And then, as a follow up to @PaigeMiller's suggestion, you can use the LSMESTIMATE statement to compute contrasts.

It does appear to be much simpler, but I'm not entirely sure why it would be better. Similarly, it's completely different to my REML estimates and these estimates are what PROC MIXED will use for predicting the marginal distribution as well as my BLUP estimates, so if they don't compare, why would I use LSMEANS? Or, alternatively, how do they relate to one another?

Also, LSMEANS won't work for my continuous time variable and as it's a longitudinal study, I'm not sure how to get around that. 

Thanks,

Kieran

Okay, go back to your model coefficients. The coefficients when you have class variables are not unique; they can change depending on how the model is parameterized; however they all fit the data the same and produce the same predicted values. The different models you have computed are EQUIVALENT models, in the sense that they fit the same and give the same predicted values. 

LSMEANS do work, they essentially remove the non-uniqueness of the coefficients (a very good thing to do!) because they are predicted values; and for your continuous variable, you need to determine the slope, so in that case you would look at the model coefficients.

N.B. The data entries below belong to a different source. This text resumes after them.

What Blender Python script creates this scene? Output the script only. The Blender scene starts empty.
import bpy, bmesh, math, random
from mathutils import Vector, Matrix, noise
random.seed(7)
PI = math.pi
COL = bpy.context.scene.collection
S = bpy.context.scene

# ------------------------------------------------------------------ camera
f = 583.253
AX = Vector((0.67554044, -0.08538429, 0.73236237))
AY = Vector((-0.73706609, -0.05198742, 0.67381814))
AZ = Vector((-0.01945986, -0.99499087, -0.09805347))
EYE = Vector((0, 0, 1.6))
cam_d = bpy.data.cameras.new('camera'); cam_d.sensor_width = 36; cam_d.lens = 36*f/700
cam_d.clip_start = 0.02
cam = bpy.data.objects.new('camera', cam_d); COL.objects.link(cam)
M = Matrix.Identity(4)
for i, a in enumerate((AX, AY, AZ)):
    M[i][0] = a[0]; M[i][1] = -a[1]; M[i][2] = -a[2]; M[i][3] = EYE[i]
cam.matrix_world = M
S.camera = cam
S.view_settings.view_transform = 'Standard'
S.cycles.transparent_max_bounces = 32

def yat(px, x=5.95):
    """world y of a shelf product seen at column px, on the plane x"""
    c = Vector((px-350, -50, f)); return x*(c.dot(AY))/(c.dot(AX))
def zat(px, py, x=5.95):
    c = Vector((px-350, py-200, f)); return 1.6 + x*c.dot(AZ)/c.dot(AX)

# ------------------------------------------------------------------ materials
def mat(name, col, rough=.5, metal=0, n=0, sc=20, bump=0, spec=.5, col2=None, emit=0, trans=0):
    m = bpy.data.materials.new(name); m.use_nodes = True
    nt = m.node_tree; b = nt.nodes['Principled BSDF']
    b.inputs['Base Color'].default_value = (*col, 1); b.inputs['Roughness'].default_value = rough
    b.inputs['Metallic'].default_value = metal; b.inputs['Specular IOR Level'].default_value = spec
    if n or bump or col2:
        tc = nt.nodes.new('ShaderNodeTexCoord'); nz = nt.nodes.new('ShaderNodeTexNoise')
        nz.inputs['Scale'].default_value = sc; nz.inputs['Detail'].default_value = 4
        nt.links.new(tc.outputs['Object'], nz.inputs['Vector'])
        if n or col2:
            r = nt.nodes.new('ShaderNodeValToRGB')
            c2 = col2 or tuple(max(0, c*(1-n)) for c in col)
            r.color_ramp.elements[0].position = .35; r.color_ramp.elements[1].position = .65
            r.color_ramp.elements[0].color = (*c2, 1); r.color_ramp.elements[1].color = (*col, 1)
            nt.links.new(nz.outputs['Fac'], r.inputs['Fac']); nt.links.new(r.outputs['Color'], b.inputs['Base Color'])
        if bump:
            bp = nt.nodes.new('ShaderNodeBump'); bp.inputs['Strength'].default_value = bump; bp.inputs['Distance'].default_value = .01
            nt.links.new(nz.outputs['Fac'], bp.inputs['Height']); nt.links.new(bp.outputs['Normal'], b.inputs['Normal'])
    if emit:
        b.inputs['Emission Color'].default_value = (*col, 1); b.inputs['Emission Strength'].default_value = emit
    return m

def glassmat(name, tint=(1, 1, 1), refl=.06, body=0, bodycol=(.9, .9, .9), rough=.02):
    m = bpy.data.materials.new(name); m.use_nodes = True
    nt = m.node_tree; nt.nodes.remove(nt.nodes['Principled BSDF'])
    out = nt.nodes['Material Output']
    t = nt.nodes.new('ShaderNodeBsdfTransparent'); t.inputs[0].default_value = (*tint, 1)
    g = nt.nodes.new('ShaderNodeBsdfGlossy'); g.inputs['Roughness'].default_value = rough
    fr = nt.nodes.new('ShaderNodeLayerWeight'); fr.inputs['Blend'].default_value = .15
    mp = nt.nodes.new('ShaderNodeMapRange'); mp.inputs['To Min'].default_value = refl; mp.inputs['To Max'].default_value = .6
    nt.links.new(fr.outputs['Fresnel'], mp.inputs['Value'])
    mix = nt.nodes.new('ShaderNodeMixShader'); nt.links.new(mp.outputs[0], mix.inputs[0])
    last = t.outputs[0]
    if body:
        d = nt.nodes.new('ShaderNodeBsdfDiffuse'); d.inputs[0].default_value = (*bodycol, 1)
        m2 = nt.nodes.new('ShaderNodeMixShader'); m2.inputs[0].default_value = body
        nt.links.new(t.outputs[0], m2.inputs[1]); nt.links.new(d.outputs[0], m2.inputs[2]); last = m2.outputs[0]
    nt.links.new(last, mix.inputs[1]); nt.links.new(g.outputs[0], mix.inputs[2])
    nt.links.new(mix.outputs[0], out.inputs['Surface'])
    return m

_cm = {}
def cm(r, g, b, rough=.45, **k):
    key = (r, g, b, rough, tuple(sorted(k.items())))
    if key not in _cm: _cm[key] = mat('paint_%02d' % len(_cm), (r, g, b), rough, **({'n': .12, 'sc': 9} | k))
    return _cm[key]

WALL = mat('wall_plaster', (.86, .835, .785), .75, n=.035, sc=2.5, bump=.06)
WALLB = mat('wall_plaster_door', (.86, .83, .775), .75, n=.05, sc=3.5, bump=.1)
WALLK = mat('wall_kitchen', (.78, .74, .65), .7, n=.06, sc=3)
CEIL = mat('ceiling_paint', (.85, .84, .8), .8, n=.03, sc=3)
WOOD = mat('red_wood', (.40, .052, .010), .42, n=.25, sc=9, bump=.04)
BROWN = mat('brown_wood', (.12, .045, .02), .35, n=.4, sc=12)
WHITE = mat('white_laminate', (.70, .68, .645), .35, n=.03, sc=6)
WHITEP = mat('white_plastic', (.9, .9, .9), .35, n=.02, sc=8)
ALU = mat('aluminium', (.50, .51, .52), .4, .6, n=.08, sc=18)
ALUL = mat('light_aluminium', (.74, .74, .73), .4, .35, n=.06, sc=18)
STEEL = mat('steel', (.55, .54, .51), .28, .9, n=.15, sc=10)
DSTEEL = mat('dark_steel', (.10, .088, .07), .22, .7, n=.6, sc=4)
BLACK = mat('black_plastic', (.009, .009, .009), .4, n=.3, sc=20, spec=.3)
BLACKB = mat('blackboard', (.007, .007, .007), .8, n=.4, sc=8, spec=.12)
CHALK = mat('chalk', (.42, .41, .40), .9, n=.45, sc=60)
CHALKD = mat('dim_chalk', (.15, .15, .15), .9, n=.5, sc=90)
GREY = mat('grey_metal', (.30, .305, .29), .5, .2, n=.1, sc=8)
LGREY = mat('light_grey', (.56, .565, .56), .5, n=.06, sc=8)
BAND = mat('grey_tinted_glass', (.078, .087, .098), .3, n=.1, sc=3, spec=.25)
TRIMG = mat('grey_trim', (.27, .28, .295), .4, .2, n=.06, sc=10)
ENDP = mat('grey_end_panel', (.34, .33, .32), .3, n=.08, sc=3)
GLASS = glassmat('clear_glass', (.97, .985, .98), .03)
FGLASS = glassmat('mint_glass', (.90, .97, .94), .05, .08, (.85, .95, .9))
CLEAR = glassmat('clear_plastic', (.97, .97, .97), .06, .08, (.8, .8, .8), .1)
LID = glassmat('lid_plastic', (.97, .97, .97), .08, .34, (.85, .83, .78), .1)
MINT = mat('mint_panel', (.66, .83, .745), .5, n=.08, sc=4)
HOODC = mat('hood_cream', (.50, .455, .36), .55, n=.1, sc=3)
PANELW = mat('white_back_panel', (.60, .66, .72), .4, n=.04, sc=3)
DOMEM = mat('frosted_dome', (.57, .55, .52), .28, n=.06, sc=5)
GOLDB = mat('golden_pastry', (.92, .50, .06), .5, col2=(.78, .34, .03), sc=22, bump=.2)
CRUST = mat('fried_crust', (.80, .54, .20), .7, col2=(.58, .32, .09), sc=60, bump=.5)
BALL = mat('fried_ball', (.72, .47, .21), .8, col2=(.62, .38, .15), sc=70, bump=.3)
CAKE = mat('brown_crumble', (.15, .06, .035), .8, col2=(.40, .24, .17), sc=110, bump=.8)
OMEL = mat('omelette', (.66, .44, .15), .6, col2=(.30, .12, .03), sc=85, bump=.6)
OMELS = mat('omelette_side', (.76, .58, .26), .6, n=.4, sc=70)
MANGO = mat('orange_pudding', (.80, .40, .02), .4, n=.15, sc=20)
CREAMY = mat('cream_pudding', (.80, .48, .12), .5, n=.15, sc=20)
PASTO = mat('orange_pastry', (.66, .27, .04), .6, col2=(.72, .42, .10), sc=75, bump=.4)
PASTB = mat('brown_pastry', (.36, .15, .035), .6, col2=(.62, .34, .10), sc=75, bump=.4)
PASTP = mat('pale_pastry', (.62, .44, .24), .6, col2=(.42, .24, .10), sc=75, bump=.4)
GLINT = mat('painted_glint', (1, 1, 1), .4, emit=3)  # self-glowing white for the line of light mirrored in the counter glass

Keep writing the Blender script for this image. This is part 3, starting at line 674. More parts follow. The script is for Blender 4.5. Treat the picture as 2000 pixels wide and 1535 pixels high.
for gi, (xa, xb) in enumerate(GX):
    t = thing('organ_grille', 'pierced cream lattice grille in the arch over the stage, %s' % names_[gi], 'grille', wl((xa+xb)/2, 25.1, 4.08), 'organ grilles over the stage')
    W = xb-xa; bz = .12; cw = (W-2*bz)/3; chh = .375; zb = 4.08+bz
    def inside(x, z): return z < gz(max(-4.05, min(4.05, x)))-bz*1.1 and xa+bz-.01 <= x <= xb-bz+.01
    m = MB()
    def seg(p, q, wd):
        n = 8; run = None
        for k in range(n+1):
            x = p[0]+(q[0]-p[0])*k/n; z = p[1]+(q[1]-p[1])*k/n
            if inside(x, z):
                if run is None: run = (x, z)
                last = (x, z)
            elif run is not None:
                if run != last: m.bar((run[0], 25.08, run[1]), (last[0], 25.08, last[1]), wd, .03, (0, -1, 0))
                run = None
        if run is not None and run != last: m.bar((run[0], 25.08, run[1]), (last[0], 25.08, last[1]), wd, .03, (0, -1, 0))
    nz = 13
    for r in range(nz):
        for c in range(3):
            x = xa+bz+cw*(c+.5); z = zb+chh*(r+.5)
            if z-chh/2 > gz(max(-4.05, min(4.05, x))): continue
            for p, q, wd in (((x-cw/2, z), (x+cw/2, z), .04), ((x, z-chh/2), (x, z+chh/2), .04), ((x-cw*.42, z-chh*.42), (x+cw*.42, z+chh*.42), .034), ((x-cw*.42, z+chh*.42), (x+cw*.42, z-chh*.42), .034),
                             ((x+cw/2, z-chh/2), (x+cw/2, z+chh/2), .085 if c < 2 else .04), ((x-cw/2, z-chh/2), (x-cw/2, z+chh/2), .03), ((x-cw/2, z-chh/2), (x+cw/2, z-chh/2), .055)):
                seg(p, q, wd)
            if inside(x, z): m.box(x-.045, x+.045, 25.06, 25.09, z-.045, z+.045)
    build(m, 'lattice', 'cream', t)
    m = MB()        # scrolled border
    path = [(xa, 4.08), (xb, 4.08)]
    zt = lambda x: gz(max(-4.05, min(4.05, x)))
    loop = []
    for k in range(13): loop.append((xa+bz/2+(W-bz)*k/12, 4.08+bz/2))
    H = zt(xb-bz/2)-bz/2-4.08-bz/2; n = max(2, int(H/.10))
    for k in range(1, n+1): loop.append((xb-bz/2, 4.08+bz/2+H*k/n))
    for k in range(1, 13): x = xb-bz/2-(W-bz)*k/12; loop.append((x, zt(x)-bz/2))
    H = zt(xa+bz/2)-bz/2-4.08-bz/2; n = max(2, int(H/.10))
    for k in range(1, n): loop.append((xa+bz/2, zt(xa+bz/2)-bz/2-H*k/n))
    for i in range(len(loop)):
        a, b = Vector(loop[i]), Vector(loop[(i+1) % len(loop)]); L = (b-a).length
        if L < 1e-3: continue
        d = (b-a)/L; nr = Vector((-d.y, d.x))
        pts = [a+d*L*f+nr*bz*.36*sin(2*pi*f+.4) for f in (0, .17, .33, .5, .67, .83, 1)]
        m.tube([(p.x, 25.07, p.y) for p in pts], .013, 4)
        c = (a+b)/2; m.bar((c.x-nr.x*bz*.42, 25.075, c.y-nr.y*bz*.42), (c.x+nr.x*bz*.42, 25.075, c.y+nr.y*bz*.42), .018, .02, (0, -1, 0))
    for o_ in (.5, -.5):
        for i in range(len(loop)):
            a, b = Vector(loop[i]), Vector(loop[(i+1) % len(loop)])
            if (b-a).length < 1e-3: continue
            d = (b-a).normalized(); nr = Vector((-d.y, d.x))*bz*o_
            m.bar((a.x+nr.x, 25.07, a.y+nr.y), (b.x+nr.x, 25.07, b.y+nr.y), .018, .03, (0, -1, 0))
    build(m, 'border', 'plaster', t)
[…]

Perhaps you could get closer to what you want using

proc mixed data=&mm;
  class vacgrp agegrp;
  model log_titre = vacgrp*agegrp vacgrp*log_time / noint solution;
  run;

This gives you the intercepts for the combinations of vacgrp and agegrp, which are estimated at log_time=0. It's a fairly straightforward process to write contrasts for the vacgrp x agegrp means using this model.

If you want to estimate means at a specified value of the covariate, check out the documentation for the AT option for LSMEANS and LSMESTIMATE.

Thanks for your attention with this, Paige. 

I've been reading and playing about with LSMEANS and it's starting to make much more sense now. It's also starting to seem appropriate and it's nice and simple to use. I've used the E option to get the L matrix output, but I'm slightly confused about what it's actually testing. Obviously the simple example of (1 -1 0) is testing the equivalence of b1 and b2. I can see that the matrix takes the average over the groups but I'm not sure what the actual test is. If you could help explain this, I think I will fully understand what's going on. 

I'm not sure if this answers your question, but for the case where you compare b1 to b2, and similar cases, the documentation states

Assuming the LS-mean is estimable, PROC MIXED constructs an approximate t test to test the null hypothesis that the associated population quantity equals zero.